8 Ocak 2008 Salı

Futboldan hiç anlamayan biri olarak bu listeye bakarak ne düşünebilirim?

dünya kupası 1930 yılında ilk defa oynanmış.
oynandığı yer ve kazanan takımları bir liste halinde anımsayalım;

ev sahibi ülke yıl kazanan ve dünya şampiyonu

Uruguay 1930 Uruguay
İtalya 1934 İtalya
Fransa 1938 İtalya
Brezilya 1950 Uruguay
İsviçre 1954 Almanya
İsveç 1958 Brezilya
Şili 1962 Brezilya
İngiltere 1966 İngiltere
Meksika 1970 Brezilya
Almanya 1974 Almanya
Arjantin 1978 Arjantin
İspanya 1982 İtalya
Meksika 1986 Arjantin
İtalya 1990 Almanya
Amerika 1994 Brezilya
Fransa 1998 Fransa
Japonya/Güney Kore 2002 Brezilya

Futboldan hiç anlamayan biri olarak bu listeye bakarak ne düşünebilirim?
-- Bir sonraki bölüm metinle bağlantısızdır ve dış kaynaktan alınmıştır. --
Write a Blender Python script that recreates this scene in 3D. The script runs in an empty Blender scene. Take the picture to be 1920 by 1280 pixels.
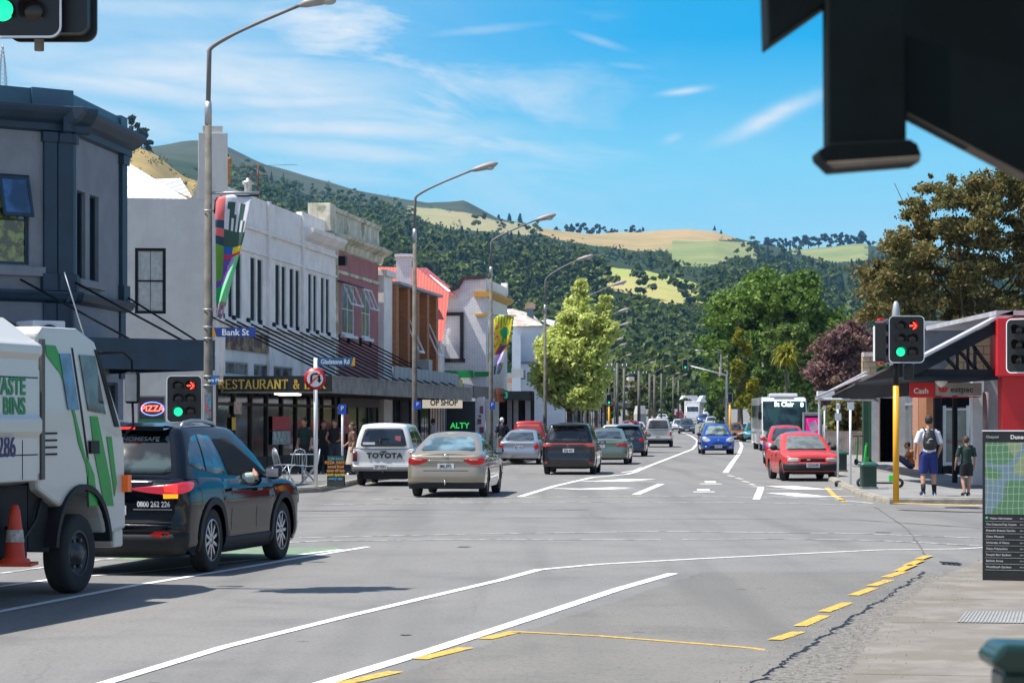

Elime aldığım dünya kupası ile ilgili bilgilendirme notlarında bu bilgilere hemen ulaştım. 1930 yılında başlayan dünya kupası karşılaşmaları, 1938’de en son Fransa’da yapılan karılaşmalardan sonra uzun bir ara verilmek zorunda kalmış. Dünya savaşı, futbol karşılaşmasını dinlememiş ve savaş devam etmiş. O savaş yıllarında büyük çoğunluk futbol dışında yaşama mücadelesi veriyordu, küçük çoğunluk ise, yine zevk ve sefa içinde yaşamlarına devam etmişlerdir diye düşünüyorum. Tek fark, büyük bir belirsizlik içinde. Güçler dengesinin her an değiştiği koşullarda ayrım gözetmeksizin her insanda gelecek endişesi yaratır, hangi sınıf veya katmanda olduğuna bakmaksızın.

İkinci dünya savaşı sonrası yeniden oluşturulan dünya düzeneği içinde futbol karşılaşmaları devam etmiş.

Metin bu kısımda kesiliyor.